Extracted data entries
□ □ □ □ □ □ □

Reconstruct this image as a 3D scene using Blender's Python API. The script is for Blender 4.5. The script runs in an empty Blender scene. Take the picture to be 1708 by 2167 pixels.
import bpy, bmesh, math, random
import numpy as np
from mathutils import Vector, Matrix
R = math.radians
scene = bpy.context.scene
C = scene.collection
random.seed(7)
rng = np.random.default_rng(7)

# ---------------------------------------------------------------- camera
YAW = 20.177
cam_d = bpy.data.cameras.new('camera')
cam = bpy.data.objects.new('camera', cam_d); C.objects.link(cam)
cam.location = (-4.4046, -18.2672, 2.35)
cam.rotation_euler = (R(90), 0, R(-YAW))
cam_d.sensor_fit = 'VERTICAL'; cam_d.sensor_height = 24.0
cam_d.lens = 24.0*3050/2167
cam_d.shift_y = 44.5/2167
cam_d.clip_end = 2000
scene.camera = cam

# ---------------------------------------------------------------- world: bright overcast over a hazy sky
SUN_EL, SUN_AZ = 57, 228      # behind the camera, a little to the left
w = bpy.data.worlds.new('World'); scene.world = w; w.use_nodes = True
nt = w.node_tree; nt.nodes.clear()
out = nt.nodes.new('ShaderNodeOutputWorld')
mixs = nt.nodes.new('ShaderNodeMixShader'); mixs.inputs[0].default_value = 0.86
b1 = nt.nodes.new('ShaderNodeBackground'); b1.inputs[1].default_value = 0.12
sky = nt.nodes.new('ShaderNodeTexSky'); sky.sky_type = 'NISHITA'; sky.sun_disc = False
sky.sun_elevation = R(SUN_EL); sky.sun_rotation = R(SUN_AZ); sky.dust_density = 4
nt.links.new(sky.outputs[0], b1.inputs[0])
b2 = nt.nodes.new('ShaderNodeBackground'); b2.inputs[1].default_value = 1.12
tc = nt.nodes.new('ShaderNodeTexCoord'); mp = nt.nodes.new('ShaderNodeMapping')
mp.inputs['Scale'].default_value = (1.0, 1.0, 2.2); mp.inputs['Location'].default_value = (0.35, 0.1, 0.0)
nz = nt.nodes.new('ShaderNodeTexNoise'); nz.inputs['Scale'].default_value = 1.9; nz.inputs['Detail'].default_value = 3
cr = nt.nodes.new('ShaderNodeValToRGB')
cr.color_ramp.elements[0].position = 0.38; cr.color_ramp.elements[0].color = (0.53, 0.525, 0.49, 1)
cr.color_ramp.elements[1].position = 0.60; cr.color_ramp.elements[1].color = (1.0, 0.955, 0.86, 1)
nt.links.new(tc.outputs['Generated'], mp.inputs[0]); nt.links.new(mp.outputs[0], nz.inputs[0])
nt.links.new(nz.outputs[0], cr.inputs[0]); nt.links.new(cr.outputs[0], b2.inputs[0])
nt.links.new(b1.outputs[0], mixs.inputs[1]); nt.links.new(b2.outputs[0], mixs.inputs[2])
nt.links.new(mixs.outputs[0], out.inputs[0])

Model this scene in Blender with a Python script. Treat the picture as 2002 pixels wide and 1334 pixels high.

□ □ □ □ □ □ □

▸ SHORT TASK: Take every line from the data above that holds "this" and copy it out.

▸ EXERCISE SOLUTION:
Reconstruct this image as a 3D scene using Blender's Python API. The script is for Blender 4.5. The script runs in an empty Blender scene. Take the picture to be 1708 by 2167 pixels.
Model this scene in Blender with a Python script. Treat the picture as 2002 pixels wide and 1334 pixels high.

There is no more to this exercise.